My customer indicated that her fiance wanted a locked shadow box, so I was thinking the frame would have a front that would be opened/closed/locked. With your instructions, the puck replacement would occur from the back of the frame. Is there a way to have the back locked instead of just using turnbuttons, or could your method be adapted to change the pucks from the front?

Just read your other suggestion regarding the clear acrylic pipe - that is another good idea. I believe there will be more than a couple dozen pucks to mount...

Yes, you could open a hinged front and have a solid backing board. The glass of the front frame could come within 1/16" of the mounts without touching the pucks when they are in place.

The glass (or acrylic, which is half the weight of glass) does not need to retain the pucks -- they should rest easily in their mounts.
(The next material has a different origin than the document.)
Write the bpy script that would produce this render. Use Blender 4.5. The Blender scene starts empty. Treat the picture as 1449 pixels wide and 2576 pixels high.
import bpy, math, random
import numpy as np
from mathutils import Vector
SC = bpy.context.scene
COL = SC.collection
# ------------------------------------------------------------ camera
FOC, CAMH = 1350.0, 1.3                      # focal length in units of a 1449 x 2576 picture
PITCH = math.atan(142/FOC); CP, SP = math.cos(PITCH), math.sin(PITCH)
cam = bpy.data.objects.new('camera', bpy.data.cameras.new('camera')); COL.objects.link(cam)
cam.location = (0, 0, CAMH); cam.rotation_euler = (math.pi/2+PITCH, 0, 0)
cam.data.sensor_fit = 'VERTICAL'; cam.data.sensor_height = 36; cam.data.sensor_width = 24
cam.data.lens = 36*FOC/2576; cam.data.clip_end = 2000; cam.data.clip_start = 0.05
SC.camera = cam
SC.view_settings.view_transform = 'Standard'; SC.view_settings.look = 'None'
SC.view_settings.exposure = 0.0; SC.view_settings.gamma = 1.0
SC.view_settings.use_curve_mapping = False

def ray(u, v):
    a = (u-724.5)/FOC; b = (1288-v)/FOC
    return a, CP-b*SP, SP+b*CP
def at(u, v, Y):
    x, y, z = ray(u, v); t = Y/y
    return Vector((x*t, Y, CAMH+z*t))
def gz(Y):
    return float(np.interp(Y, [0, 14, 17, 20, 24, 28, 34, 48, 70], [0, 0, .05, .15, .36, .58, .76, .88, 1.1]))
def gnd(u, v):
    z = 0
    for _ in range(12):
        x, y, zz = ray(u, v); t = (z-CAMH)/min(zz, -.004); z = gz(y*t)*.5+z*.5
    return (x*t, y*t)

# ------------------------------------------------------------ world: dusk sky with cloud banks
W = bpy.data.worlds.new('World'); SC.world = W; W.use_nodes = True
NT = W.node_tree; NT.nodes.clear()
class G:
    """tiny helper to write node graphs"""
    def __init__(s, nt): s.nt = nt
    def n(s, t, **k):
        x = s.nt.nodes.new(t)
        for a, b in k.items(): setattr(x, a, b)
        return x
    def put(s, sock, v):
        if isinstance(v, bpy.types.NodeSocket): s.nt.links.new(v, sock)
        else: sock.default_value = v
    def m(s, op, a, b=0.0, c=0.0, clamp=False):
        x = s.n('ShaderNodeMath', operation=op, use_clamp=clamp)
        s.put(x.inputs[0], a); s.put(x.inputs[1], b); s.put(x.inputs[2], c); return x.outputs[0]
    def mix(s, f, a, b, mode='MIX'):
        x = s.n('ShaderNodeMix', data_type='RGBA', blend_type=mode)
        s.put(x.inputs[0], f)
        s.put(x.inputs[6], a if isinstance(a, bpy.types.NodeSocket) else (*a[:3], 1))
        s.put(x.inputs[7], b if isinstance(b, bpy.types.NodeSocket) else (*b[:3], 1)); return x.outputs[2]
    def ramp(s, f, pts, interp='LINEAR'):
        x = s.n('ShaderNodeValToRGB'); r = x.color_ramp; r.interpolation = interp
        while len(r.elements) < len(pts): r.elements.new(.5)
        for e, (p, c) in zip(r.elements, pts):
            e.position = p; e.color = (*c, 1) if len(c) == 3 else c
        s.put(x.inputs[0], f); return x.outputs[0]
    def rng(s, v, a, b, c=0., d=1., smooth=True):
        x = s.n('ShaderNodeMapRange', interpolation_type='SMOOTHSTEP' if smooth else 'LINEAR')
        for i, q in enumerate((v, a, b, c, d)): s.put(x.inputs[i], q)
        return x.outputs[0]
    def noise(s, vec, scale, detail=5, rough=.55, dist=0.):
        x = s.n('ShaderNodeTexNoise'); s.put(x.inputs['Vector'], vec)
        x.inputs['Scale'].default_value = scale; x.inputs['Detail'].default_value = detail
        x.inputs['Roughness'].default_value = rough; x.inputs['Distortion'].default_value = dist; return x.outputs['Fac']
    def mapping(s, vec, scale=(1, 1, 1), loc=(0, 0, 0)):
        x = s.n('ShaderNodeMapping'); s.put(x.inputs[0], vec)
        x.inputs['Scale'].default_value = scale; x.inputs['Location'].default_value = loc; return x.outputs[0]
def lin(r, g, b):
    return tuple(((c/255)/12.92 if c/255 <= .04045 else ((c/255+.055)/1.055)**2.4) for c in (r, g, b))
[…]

The glazing just needs to be close enough to keep the pucks from falling out of their mounts (forward) in case the frame is moved with pucks in place.

After thinking about this for a while, I think the clear film mounts may be better. Strength is not an issue. I suggest experimenting for an hour or so, rolling & taping some strips of clear film into tubes. The hardest part would be slitting & taping the flanges through the holes, to the back of the mounting board.

The slices of acrylic pipe would be more visible than clear film, and would probably cost a great deal more, even if you pay yourself generously.
Thanks for the clarifications, Jim. I will experiment with the clear film mounts. I don't expect this project will go forward until later in the year, so I'll have plenty of time to experiment and work out any kinks. I agree that the clear film will be less visible and I'm sure cost will be somewhat of an issue for the newlyweds as well...

Thanks, Pamela and trapper for offering your suggestions - I'll be able to have a few options to run by my customer.